Give back every line exactly as it appears, pictures excluded.

Scripts that build scenes:
[Begin]
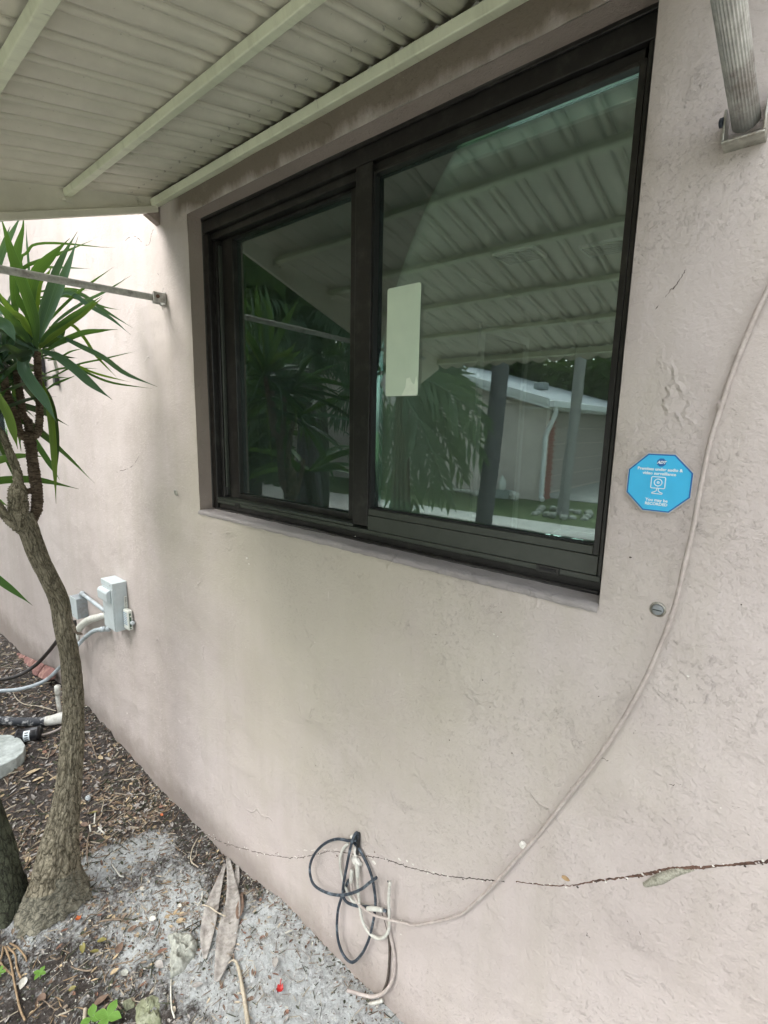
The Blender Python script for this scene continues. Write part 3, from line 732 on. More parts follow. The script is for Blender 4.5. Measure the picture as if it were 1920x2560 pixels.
line(ic, [(cx + .0015 * math.cos(R(a)), cz + .0008 + .0015 * math.sin(R(a))) for a in range(0, 361, 40)])
line(ic, [(cx - .0012, cz - .0087), (cx - .0015, cz - .0125), (cx - .004, cz - .0145), (cx - .0078, cz - .0158), (cx - .0075, cz - .0172), (cx + .0075, cz - .0172), (cx + .0078, cz - .0158), (cx + .004, cz - .0145), (cx + .0015, cz - .0125), (cx + .0012, cz - .0087)])
line(ic, [(cx - .0004, cz - .0065), (cx + .0004, cz - .0065)])
ic.build('camera_icon', M['sign_white'], sg)
#@@PART2

# ------------------------------------------------------------------ ground
def sstep(a, b, x): t = max(0, min(1, (x - a) / (b - a))); return t * t * (3 - 2 * t)
BX, BY = -1.77, -.57          # root of the yucca
def gh(x, y):
    d = -(y - YW)
    near = .055 + .05 * sstep(-1.6, -1.0, x) - .075 * sstep(-3.4, -4.8, x) + .05 * math.exp(-((x + 2.9) / .5) ** 2)
    h = near * (1 - .45 * sstep(.15, .8, d))
    h += .03 * math.exp(-((x - BX) ** 2 + (y - BY) ** 2) / .05)
    return h
def ghn(x, y):
    p = Vector((x, y, 0))
    return gh(x, y) + .016 * fr(p * 3, 3) + .008 * fr(p * 13, 4) + .0035 * fr(p * 45, 3)
gm = MB(); gi = {}; sand = []
gx = lin(-8, -4.5, .06) + lin(-4.5, -2.2, .02) + lin(-2.2, .2, .0095) + lin(.2, 1.6, .07) + [1.6]
gy = [YW + .02] + [YW - .002 - k * .0095 for k in range(85)] + [YW - .81 - k * .04 for k in range(1, 34)]
for i, x in enumerate(gx):
    for j, y in enumerate(gy):
        h = ghn(x, max(-3, y)) * (1 - sstep(-1.6, -2.1, y)) + .01 * sstep(-1.6, -2.1, y)
        gi[i, j] = gm.addv((x, y, h))
        d = YW - y
        s = .95 * sstep(-1.32, -1.05, x + .35 * d) * (1 - .9 * sstep(.22, .42, d))
        s += .75 * math.exp(-((x + 1.72 + .3 * d) / .09) ** 2) * (1 - sstep(.35, .5, d)) * sstep(.05, .15, d)
        s += .45 * math.exp(-((x + 1.45) / .13) ** 2) * math.exp(-((d - .2) / .1) ** 2)
        s += .6 * math.exp(-((x - BX) ** 2 + (y - BY) ** 2) / .02)
        s += .5 * math.exp(-((x + 1.45) / .16) ** 2) * math.exp(-((d - .32) / .12) ** 2)
        sand.append(min(1, s + .3 * sstep(-2.1, -1.6, x)))
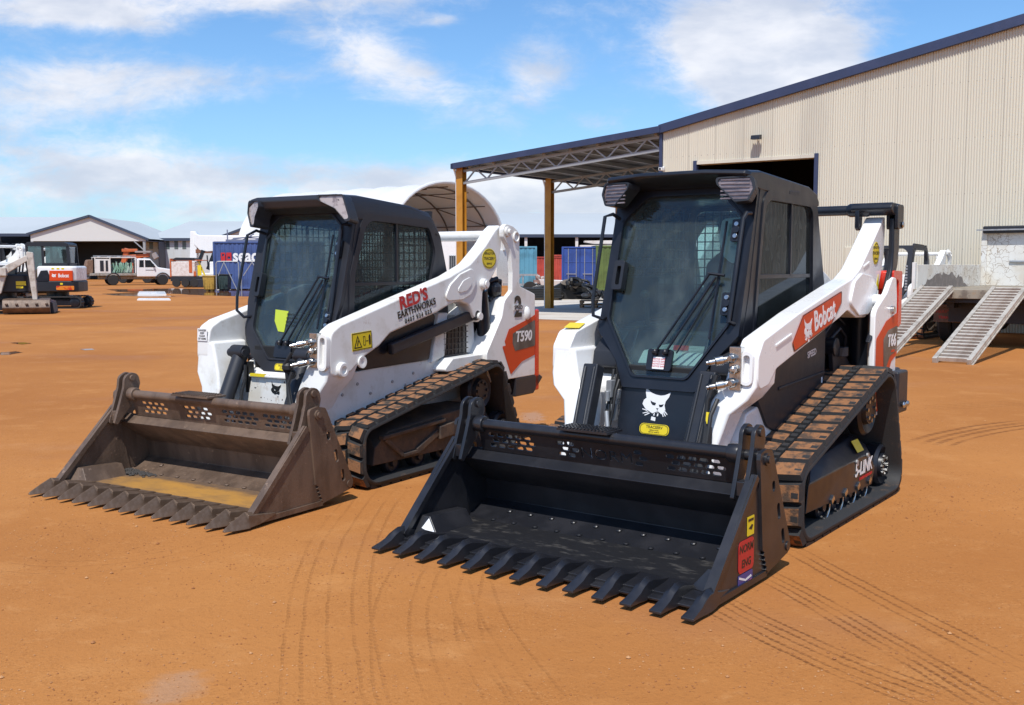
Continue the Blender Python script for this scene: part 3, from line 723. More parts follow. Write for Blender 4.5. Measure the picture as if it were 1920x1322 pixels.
[End]
#### WORKED ANSWER
The Blender Python script for this scene continues. Write part 3, from line 732 on. More parts follow. The script is for Blender 4.5. Measure the picture as if it were 1920x2560 pixels.
line(ic, [(cx + .0015 * math.cos(R(a)), cz + .0008 + .0015 * math.sin(R(a))) for a in range(0, 361, 40)])
line(ic, [(cx - .0012, cz - .0087), (cx - .0015, cz - .0125), (cx - .004, cz - .0145), (cx - .0078, cz - .0158), (cx - .0075, cz - .0172), (cx + .0075, cz - .0172), (cx + .0078, cz - .0158), (cx + .004, cz - .0145), (cx + .0015, cz - .0125), (cx + .0012, cz - .0087)])
line(ic, [(cx - .0004, cz - .0065), (cx + .0004, cz - .0065)])
ic.build('camera_icon', M['sign_white'], sg)
#@@PART2

# ------------------------------------------------------------------ ground
def sstep(a, b, x): t = max(0, min(1, (x - a) / (b - a))); return t * t * (3 - 2 * t)
BX, BY = -1.77, -.57          # root of the yucca
def gh(x, y):
    d = -(y - YW)
    near = .055 + .05 * sstep(-1.6, -1.0, x) - .075 * sstep(-3.4, -4.8, x) + .05 * math.exp(-((x + 2.9) / .5) ** 2)
    h = near * (1 - .45 * sstep(.15, .8, d))
    h += .03 * math.exp(-((x - BX) ** 2 + (y - BY) ** 2) / .05)
    return h
def ghn(x, y):
    p = Vector((x, y, 0))
    return gh(x, y) + .016 * fr(p * 3, 3) + .008 * fr(p * 13, 4) + .0035 * fr(p * 45, 3)
gm = MB(); gi = {}; sand = []
gx = lin(-8, -4.5, .06) + lin(-4.5, -2.2, .02) + lin(-2.2, .2, .0095) + lin(.2, 1.6, .07) + [1.6]
gy = [YW + .02] + [YW - .002 - k * .0095 for k in range(85)] + [YW - .81 - k * .04 for k in range(1, 34)]
for i, x in enumerate(gx):
    for j, y in enumerate(gy):
        h = ghn(x, max(-3, y)) * (1 - sstep(-1.6, -2.1, y)) + .01 * sstep(-1.6, -2.1, y)
        gi[i, j] = gm.addv((x, y, h))
        d = YW - y
        s = .95 * sstep(-1.32, -1.05, x + .35 * d) * (1 - .9 * sstep(.22, .42, d))
        s += .75 * math.exp(-((x + 1.72 + .3 * d) / .09) ** 2) * (1 - sstep(.35, .5, d)) * sstep(.05, .15, d)
        s += .45 * math.exp(-((x + 1.45) / .13) ** 2) * math.exp(-((d - .2) / .1) ** 2)
        s += .6 * math.exp(-((x - BX) ** 2 + (y - BY) ** 2) / .02)
        s += .5 * math.exp(-((x + 1.45) / .16) ** 2) * math.exp(-((d - .32) / .12) ** 2)
        sand.append(min(1, s + .3 * sstep(-2.1, -1.6, x)))
Continue the Blender Python script for this scene: part 3, from line 723. More parts follow. Write for Blender 4.5. Measure the picture as if it were 1920x1322 pixels.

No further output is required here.